Fawziah Selamat's TODAY article 'The atom calls to KL, Jakarta' (2007-01-06) made a rather Panglossian assertion: "...nuclear experts agree that an accident like Chernobyl's could not now take place in a new nuclear plant. Modern safety systems would make a total meltdown impossible. But there is always the niggling worry of human carelessness."
Which nuclear experts? According to advocates of Normal Accident Theory [NASA PDF], accidents in complex systems, such as nuclear power plants, are not just likely - regardless of safety systems, funding, training - but they are inevitable and thus 'normal'.
The influential landmark study of NAT by Charles Perrow, Normal Accidents: Living with High-Risk Technologies, shows how operator error exacerbated the Three Mile Island disaster but not because of human carelessness. The system was so complex and its interactions so tightly coupled that the instrumentation misled the operators into taking the wrong actions or the right ones only when it was too late. Perrow also reminds us that the accident at Chernobyl was caused by the unexpected reactions to the testing of a new, more modern and thus supposedly 'safer' safety system.

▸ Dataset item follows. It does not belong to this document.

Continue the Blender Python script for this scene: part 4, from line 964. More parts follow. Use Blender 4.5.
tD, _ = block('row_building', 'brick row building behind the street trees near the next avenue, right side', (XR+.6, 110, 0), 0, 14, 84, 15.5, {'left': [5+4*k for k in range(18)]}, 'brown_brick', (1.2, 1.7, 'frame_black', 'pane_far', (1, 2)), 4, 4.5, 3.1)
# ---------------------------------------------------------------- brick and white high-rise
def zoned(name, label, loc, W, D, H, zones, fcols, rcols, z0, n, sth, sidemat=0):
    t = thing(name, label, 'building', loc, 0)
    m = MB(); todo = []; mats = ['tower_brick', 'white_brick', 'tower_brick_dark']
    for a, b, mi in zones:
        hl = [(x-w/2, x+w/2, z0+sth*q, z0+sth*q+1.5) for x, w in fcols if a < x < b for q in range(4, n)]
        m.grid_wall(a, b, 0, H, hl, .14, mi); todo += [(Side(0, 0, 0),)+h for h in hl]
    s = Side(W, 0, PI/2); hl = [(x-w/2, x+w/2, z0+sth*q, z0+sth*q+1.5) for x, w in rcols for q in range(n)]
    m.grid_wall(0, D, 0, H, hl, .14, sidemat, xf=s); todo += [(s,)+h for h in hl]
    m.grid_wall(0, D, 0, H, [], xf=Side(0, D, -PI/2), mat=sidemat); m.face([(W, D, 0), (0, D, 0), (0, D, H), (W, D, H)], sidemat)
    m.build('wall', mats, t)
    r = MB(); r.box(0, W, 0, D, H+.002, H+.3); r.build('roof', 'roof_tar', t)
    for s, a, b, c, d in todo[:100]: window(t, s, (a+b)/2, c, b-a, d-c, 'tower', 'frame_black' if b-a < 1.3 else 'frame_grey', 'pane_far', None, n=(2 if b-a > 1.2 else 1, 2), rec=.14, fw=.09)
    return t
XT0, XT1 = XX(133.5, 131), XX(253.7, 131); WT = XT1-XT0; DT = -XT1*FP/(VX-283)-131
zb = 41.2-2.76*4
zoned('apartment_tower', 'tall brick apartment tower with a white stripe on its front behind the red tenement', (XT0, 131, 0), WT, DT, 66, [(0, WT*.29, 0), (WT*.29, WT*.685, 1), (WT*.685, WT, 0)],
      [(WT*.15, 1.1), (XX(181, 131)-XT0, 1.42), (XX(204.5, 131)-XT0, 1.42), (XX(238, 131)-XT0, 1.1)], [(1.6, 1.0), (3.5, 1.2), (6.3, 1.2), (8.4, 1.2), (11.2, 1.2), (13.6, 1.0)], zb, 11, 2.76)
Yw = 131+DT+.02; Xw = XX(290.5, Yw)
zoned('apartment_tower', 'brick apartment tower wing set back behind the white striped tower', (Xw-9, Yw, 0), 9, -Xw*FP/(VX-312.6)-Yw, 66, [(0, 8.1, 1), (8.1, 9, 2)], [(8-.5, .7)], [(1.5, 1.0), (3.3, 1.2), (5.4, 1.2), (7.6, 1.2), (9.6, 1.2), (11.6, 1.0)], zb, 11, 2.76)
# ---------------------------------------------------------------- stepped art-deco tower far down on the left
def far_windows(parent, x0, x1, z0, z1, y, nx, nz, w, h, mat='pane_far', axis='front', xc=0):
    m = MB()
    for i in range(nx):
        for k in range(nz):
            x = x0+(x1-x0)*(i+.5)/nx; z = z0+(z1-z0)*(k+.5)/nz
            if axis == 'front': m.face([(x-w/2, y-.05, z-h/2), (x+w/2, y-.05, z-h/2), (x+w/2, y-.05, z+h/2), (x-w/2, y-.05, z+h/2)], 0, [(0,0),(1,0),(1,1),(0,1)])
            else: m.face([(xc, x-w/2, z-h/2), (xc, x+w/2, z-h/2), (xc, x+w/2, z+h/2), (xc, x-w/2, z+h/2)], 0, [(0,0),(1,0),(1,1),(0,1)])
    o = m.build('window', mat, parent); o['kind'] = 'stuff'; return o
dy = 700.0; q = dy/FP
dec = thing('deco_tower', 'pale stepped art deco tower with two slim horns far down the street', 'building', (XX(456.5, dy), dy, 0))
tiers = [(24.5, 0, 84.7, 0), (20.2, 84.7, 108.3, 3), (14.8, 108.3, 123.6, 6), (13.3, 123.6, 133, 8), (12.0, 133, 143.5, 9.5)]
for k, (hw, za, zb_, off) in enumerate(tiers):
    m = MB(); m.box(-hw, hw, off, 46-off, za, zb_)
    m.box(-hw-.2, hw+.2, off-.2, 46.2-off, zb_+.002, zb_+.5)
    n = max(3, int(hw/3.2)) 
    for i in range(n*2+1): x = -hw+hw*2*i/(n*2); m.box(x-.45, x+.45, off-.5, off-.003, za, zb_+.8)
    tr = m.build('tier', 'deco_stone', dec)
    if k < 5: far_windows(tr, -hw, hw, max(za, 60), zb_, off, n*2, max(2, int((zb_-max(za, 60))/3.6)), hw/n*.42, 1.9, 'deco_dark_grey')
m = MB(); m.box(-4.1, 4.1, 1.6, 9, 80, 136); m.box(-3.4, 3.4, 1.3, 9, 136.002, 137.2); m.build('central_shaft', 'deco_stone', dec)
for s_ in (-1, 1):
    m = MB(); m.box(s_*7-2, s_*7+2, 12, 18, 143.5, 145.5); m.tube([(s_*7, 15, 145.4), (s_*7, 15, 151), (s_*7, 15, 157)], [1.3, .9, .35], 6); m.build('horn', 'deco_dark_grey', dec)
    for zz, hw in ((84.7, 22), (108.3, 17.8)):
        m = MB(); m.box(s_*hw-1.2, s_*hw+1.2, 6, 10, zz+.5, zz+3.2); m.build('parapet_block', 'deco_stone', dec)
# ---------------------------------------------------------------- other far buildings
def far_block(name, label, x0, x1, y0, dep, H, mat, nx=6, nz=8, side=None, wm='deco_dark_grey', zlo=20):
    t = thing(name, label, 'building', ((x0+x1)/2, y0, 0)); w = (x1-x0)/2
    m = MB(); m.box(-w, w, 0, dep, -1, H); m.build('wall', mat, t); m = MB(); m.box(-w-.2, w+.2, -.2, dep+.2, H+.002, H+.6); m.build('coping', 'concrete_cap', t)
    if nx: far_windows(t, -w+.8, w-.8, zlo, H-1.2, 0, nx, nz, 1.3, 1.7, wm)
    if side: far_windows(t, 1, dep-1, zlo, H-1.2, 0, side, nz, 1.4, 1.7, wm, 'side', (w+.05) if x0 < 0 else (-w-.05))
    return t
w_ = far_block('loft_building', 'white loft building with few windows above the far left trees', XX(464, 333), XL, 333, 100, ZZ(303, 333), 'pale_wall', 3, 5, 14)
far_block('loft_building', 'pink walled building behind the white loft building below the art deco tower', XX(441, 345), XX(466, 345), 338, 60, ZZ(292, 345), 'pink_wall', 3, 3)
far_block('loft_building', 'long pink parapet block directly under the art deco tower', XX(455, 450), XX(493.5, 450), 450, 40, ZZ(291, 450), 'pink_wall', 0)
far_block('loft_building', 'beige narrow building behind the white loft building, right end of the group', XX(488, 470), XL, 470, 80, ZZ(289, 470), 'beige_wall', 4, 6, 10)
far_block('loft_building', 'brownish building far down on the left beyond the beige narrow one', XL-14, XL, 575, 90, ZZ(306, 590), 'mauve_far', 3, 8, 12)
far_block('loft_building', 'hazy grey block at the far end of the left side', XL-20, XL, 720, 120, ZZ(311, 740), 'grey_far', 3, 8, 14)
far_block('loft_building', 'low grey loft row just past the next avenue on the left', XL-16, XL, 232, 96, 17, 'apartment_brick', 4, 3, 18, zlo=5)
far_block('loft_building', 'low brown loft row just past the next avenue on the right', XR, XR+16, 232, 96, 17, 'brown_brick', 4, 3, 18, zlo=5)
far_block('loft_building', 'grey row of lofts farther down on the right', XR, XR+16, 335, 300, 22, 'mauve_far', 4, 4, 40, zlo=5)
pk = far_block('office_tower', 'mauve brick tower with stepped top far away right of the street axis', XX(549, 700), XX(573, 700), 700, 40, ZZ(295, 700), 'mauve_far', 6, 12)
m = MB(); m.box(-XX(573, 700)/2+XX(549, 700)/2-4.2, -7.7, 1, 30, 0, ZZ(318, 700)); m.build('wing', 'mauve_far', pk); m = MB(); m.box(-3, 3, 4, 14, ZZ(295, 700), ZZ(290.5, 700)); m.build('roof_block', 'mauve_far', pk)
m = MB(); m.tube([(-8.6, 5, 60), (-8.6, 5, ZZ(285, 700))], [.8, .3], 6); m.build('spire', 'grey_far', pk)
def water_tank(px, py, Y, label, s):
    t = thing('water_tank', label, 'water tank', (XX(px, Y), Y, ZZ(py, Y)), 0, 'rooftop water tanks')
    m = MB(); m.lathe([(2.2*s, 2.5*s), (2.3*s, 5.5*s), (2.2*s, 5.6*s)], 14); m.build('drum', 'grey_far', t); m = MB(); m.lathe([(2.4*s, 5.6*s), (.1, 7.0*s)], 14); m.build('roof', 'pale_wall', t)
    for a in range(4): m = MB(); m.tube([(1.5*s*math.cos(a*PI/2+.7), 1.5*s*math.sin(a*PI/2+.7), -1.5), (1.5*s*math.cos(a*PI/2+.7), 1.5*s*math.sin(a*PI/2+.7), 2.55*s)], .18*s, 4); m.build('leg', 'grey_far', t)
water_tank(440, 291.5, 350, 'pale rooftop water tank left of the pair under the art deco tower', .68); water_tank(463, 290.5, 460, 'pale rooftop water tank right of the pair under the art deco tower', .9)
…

Newer and more modern technology often helps to make life easier, more productive and safer. But it can also work in reverse when its complexity overwhelms even technologically advanced US, Soviet and Japanese engineers. A more sophisticated understanding of industrial accidents, risk and complexity can help counter false assumptions that 'new technology is always better' and that we can eliminate risk that does not arise from human carelessness with any degree of certainty.

Comments (2)
This news article from the scientific journal Nature raises another point against nuclear power. In summary, it explains a finding that the storage of nuclear waste could be less secure than previously thought.
Posted by Pandemonium | January 12, 2007 1:21 AM
Nonsense. Nuclear power is absolutely safe.
Think about all those people who don't have to die in Iraq if oil wasn't so important.